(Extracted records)
########
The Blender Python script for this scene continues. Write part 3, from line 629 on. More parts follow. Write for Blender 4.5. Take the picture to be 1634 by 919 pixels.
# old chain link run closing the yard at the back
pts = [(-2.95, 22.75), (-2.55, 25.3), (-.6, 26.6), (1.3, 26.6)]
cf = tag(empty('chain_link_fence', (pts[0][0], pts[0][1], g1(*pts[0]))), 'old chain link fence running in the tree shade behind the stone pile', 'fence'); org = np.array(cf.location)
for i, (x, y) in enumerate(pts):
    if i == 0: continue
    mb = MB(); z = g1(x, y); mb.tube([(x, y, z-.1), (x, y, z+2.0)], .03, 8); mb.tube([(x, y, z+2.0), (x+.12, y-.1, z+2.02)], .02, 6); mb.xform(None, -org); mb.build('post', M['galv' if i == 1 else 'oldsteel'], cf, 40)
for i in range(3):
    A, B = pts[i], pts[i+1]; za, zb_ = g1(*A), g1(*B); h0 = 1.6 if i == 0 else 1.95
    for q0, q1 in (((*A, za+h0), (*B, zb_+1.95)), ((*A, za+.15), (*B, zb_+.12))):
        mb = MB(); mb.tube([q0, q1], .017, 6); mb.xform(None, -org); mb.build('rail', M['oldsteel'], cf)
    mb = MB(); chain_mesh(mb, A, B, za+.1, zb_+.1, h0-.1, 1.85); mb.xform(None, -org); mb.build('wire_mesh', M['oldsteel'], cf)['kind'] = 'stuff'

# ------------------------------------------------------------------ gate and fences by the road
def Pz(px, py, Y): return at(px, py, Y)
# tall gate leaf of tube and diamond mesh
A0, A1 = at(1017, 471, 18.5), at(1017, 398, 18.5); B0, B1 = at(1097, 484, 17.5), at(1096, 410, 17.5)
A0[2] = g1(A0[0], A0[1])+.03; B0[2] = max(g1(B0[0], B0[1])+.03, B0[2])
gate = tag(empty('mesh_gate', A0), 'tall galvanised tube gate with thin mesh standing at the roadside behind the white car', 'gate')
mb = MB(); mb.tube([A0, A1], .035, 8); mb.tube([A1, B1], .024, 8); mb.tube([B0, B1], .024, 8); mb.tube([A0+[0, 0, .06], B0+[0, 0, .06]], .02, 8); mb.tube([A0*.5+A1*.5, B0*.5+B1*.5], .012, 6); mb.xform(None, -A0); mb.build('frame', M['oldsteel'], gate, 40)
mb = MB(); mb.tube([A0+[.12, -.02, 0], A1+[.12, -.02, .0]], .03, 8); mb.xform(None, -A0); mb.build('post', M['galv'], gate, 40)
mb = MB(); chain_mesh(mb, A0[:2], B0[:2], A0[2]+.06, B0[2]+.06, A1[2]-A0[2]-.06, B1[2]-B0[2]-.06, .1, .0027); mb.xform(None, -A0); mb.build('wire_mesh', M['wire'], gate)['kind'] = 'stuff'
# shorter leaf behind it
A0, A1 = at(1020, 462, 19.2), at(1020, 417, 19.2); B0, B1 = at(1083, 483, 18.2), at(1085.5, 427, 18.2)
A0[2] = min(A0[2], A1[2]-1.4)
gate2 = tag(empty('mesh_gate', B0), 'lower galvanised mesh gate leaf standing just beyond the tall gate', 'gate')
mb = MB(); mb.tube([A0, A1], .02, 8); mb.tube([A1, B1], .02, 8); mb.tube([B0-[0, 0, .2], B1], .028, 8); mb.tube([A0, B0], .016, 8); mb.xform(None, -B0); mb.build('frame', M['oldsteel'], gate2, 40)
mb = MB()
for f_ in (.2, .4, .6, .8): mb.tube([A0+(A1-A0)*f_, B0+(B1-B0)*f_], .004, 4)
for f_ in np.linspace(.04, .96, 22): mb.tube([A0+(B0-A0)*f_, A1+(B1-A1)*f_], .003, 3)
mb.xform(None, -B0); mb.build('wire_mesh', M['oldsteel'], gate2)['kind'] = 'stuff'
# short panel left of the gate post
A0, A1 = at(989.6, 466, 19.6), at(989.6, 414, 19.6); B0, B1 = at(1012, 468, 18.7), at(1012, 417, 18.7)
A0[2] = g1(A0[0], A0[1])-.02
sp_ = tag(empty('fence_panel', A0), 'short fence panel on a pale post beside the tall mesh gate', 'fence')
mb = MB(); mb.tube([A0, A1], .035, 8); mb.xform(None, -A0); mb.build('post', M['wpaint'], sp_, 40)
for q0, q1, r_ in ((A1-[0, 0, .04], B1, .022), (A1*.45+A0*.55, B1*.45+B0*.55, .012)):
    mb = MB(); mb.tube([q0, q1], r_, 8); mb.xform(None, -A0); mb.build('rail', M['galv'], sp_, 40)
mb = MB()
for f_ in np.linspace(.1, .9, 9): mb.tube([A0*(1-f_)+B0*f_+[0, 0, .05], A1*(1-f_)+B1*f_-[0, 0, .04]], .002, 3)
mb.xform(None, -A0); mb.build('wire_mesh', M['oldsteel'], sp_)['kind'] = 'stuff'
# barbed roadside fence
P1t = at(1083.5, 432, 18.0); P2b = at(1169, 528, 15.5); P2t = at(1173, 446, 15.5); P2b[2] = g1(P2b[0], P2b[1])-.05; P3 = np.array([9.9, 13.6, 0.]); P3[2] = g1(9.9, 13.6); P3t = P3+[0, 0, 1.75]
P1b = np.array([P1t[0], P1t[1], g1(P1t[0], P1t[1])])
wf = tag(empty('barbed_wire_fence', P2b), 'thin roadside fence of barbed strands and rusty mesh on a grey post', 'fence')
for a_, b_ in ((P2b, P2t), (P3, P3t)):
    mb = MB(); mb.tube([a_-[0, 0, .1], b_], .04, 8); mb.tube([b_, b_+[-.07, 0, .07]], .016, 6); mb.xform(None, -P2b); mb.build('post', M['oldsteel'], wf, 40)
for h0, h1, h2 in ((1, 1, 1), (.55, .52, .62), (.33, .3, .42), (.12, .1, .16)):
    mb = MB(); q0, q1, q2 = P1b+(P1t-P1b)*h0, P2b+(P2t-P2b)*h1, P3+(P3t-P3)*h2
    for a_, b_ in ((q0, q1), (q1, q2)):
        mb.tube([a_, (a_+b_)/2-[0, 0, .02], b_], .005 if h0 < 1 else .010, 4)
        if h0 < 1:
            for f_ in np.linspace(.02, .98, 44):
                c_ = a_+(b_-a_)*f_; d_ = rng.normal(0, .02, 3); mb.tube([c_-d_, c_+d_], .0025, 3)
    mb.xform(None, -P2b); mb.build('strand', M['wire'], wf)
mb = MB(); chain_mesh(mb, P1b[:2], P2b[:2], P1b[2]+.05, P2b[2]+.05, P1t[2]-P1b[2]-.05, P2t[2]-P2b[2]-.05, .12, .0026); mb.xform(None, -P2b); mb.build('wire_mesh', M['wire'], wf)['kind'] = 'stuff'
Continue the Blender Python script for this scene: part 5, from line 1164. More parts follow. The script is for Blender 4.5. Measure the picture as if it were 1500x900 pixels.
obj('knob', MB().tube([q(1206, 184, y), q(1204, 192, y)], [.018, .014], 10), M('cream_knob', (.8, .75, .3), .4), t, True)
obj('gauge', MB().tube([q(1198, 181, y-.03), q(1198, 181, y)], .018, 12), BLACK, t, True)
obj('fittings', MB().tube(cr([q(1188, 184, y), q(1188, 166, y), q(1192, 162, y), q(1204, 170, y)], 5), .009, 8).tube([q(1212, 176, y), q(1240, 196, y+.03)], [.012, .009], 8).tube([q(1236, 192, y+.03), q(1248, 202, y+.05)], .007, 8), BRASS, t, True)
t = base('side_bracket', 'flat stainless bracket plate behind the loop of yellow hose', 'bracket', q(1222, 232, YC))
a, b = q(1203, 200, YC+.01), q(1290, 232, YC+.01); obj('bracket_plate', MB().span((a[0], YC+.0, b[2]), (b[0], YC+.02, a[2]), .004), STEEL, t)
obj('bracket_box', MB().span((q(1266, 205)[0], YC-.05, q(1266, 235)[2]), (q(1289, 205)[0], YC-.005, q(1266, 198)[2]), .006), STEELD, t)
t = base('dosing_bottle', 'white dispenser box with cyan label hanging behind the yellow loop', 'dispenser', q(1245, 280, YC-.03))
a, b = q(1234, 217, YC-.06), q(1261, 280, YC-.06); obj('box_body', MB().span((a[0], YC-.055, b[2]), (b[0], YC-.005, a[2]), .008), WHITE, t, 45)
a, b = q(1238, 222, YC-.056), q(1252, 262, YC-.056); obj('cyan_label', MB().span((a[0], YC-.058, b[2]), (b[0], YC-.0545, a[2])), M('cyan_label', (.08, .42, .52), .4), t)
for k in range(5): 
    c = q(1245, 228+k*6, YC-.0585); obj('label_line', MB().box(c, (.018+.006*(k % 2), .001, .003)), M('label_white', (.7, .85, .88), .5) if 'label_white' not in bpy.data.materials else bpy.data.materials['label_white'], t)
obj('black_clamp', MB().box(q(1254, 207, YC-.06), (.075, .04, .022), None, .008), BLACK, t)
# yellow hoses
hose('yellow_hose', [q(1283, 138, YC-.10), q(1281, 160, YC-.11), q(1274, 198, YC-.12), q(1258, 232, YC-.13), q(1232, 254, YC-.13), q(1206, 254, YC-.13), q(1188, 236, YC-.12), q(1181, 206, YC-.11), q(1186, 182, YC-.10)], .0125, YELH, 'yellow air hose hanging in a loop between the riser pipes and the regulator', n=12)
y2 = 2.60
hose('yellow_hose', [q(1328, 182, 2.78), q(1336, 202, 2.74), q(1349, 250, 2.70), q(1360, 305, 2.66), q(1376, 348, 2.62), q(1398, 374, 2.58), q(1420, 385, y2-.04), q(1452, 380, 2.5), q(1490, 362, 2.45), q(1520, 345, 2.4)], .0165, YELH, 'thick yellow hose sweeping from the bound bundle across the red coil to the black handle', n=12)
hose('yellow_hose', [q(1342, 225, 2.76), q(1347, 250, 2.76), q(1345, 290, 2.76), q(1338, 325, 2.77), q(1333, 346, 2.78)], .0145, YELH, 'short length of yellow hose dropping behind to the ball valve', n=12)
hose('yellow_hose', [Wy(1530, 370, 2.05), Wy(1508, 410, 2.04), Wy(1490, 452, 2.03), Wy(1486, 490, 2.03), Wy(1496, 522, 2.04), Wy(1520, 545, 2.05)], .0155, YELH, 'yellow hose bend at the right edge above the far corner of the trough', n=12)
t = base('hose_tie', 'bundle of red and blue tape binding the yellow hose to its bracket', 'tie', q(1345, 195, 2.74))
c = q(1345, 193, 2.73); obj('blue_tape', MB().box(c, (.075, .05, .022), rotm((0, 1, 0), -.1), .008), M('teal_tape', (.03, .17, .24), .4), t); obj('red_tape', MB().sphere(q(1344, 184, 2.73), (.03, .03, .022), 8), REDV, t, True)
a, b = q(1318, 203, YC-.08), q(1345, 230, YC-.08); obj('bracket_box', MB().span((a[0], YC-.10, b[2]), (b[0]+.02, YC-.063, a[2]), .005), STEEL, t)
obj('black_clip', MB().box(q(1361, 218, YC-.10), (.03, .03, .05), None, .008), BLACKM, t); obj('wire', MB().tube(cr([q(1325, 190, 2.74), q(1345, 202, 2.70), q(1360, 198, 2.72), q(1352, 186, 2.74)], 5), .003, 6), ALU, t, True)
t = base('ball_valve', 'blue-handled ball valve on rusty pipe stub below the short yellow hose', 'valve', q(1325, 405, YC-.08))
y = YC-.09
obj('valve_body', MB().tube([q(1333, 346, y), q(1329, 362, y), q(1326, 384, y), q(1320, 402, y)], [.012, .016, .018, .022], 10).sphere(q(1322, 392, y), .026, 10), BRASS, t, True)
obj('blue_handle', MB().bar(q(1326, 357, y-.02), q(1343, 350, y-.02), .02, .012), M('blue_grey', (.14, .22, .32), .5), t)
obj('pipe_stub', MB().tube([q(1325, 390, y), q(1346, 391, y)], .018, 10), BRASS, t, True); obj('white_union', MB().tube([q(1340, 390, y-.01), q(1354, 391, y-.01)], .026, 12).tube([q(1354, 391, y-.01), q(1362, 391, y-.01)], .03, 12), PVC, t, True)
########
*Set exercise*.
Read the data above. Pull out each line in which the string "Python" appears.

*Exercise solution*.
The Blender Python script for this scene continues. Write part 3, from line 629 on. More parts follow. Write for Blender 4.5. Take the picture to be 1634 by 919 pixels.
Continue the Blender Python script for this scene: part 5, from line 1164. More parts follow. The script is for Blender 4.5. Measure the picture as if it were 1500x900 pixels.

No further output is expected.